Today, optimism is resuming in markets as the ECB said that it will continue to buy government bonds as a way to keep pumping liquidity in markets, as a result of this, investors' risk appetite increased which caused them to turn to higher yielding assets versus lower yielding assets. The dollar is seen inclining slightly as the Dollar Index, which gauges strength of the dollar against six major currencies, is currently trading at 87.08 while recording a high of 87.24 and a low of 86.93.

The euro dollar pair is consolidating as the euro zone lacked major economic data. The worries about the debt crisis in Europe spreading and curbing economic growth is easing from the markets therefore investors are once again turning to the euro, causing it rebound from the four-year low. The pair is currently trading at 1.2115 while recording a high of 1.2148 and a low of 1.2089, for the pair we see there is a support at 1.2045 and a low of 1.2150. Over the four-hour basis we see that the pair is being traded close to an overbought area, yet there are slight movements as the technical charts are showing us.
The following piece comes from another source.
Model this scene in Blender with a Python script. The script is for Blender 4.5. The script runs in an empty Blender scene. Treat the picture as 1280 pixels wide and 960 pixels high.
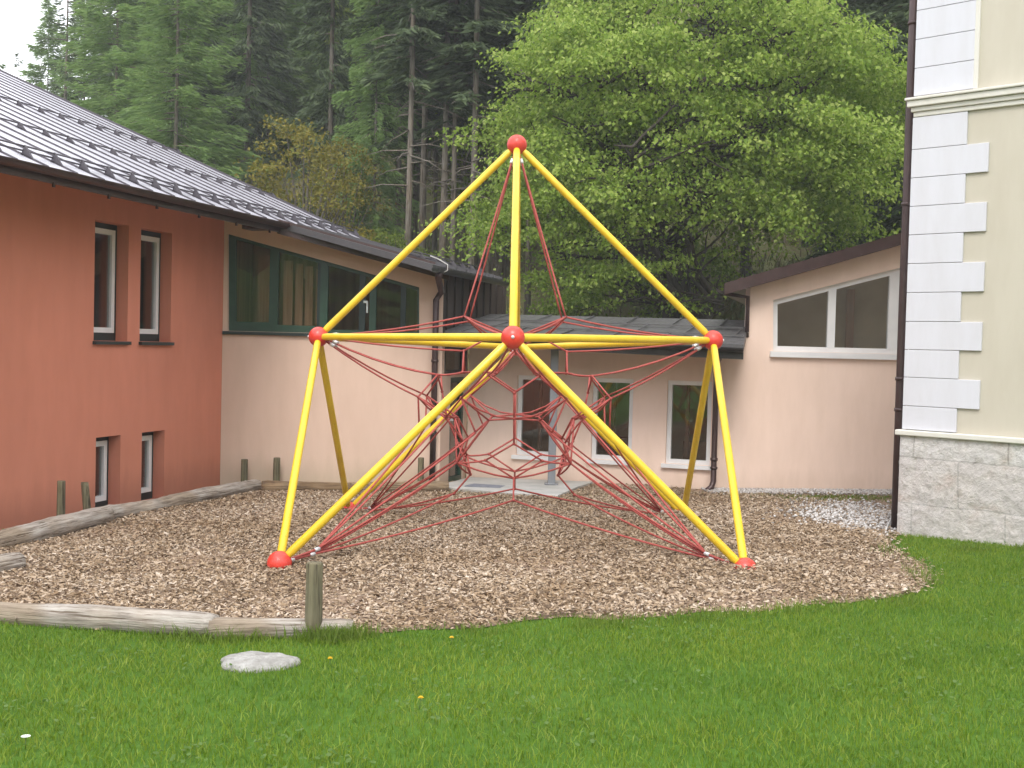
import bpy, bmesh, math, random
import numpy as np
from mathutils import Vector
from mathutils.geometry import tessellate_polygon

random.seed(7); RNG = np.random.default_rng(11)
scene = bpy.context.scene
COL = scene.collection
R = math.radians

# ------------------------------------------------------------------ camera model
F = 1500.0
pit = math.atan(48/1500); rho = math.atan(.025)
r0 = np.array([1., 0, 0]); u0 = np.array([0, math.sin(pit), math.cos(pit)]); FW = np.array([0, math.cos(pit), -math.sin(pit)])
RT = math.cos(rho)*r0+math.sin(rho)*u0; UP = -math.sin(rho)*r0+math.cos(rho)*u0
CAM = np.array([0, 0, 1.6])
def ray(x, y): return RT*(x-640)/F+FW+UP*(480-y)/F
def toY(x, y, Y):
    d = ray(x, y); return CAM+d*Y/d[1]
GX, GY, G0 = .01697, -.02843, .02195
def Zp(x, y): return G0+GX*x+GY*y
def gnd(x, y, dz=0.0):
    d = ray(x, y); t = (G0+dz-1.6)/(d[2]-GX*d[0]-GY*d[1]); return CAM+d*t
def wsz(x, y, P0, u):
    d = ray(x, y); n = np.array([u[1], -u[0], 0.]); P0 = np.array([P0[0], P0[1], 0.])
    t = n@(P0-CAM)/(n@d); q = CAM+d*t
    return ((q-P0)[:2]@np.array(u)[:2], q[2])
def sstep(a, b, x):
    t = np.clip((x-a)/(b-a), 0, 1); return t*t*(3-2*t)
def Zhill(x, y):
    s = np.maximum(y-20.2, 0)
    ang = x/np.maximum(y, 1)
    fac = .28+.72*sstep(-.42, -.16, ang)
    h = (s*.30+.0016*s*s)*fac
    wob = (.18*np.sin(x*.7+y*.33)+.14*np.sin(x*1.3-y*.9+1)+.3*np.sin(x*.21+y*.17))*sstep(0, 8, s)
    back = np.maximum(-y-25, 0)*.35
    lx = np.interp(y, [6, 10.0, 13.0, 17.5], [-5.2, -4.72, -4.55, -4.05])-.25
    dip = .50*sstep(0, .5, lx-x)*sstep(7, 9, y)*sstep(20.5, 18.5, y)
    return -dip+np.where(y > 20.2, Zp(x, 20.2), Zp(x, np.maximum(y, -25)))+h+wob+back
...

The United Kingdom today released its industrial and manufacturing production, showing that they fell which right away weighed on the pound, especially as it was worse than market expectations and therefore meant that companies production output was still negatively affected by the curtailed demand. The downbeat data caused the pound dollar pair to decline while currently trading at 1.4668 above the support of 1.4605 and below the resistance of 1.4730, so far the pair hit a low of 1.4651 and a high of 1.4758.

Turning to the yen, we see that it is tumbling in markets as investors are more interested in higher yielding assets, and as the stock markets rise, reduces the appeal of the yen as a refuge against the European debt crisis. The USD/JPY is currently trading at 91.60 between the support of 90.90 and the resistance of 92.65 while recording a high of 91.74 and a low of 91.25.